-- begin --

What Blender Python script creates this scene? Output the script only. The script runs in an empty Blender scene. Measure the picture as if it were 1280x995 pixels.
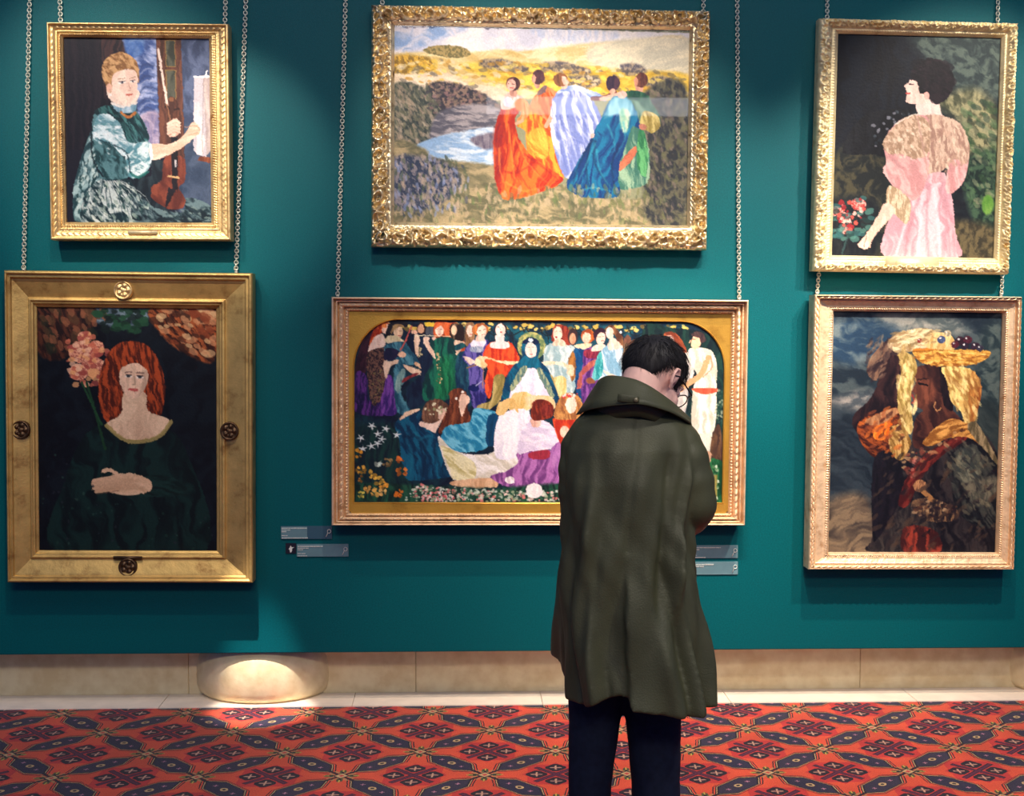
import bpy, bmesh, math, random
import numpy as np
from mathutils import Vector, Matrix

SC = bpy.context.scene
COL = SC.collection
random.seed(7)

# ---------------------------------------------------------------- camera
YAW, PITCH, ROLL, FPX = .0426, .0518, .0038, 1550.0
CAM = Vector((0.0, -5.54, 1.68))
_f = Vector((math.sin(YAW) * math.cos(PITCH), math.cos(YAW) * math.cos(PITCH), -math.sin(PITCH)))
_r = Vector((math.cos(YAW), -math.sin(YAW), 0)); _u = _r.cross(_f)
_r2 = _r * math.cos(ROLL) + _u * math.sin(ROLL); _u2 = _u * math.cos(ROLL) - _r * math.sin(ROLL)
cam_data = bpy.data.cameras.new('camera'); cam = bpy.data.objects.new('camera', cam_data); COL.objects.link(cam)
M = Matrix((_r2, _u2, -_f)).transposed().to_4x4(); M.translation = CAM
cam.matrix_world = M
cam_data.sensor_width = 36.0; cam_data.lens = FPX / 1280.0 * 36.0; cam_data.clip_start = .05; cam_data.clip_end = 60
cam_data.dof.use_dof = False
SC.camera = cam

# ---------------------------------------------------------------- world, gallery spotlights, exposure
world = bpy.data.worlds.new('gallery_air'); SC.world = world; world.use_nodes = True
wb = world.node_tree.nodes['Background']; wb.inputs[0].default_value = (.16, .38, 1.0, 1); wb.inputs[1].default_value = .26
SC.view_settings.view_transform = 'Standard'; SC.view_settings.look = 'None'
SC.view_settings.exposure = 0.0; SC.view_settings.gamma = 1.0; SC.view_settings.use_curve_mapping = False

def spot(x, y, z, tx, tz, power, size=50, blend=.6, radius=.035, col=(1, .89, .74), ty=0.0):
    d = bpy.data.lights.new('track_or_key_spot', 'SPOT'); o = bpy.data.objects.new('track_or_key_spot', d); COL.objects.link(o)
    o.location = (x, y, z); d.energy = power; d.spot_size = math.radians(size); d.spot_blend = blend
    d.shadow_soft_size = radius; d.color = col
    o.rotation_euler = (Vector((tx, ty, tz)) - Vector((x, y, z))).to_track_quat('-Z', 'Y').to_euler()
    return o
YP0 = -2.3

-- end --

--- Task statement ---
Repeat the listing above up to and including the line with "random.seed(7)", starting from its first line. Drop any pictures.

--- Output of the exercise ---
What Blender Python script creates this scene? Output the script only. The script runs in an empty Blender scene. Measure the picture as if it were 1280x995 pixels.
import bpy, bmesh, math, random
import numpy as np
from mathutils import Vector, Matrix

SC = bpy.context.scene
COL = SC.collection
random.seed(7)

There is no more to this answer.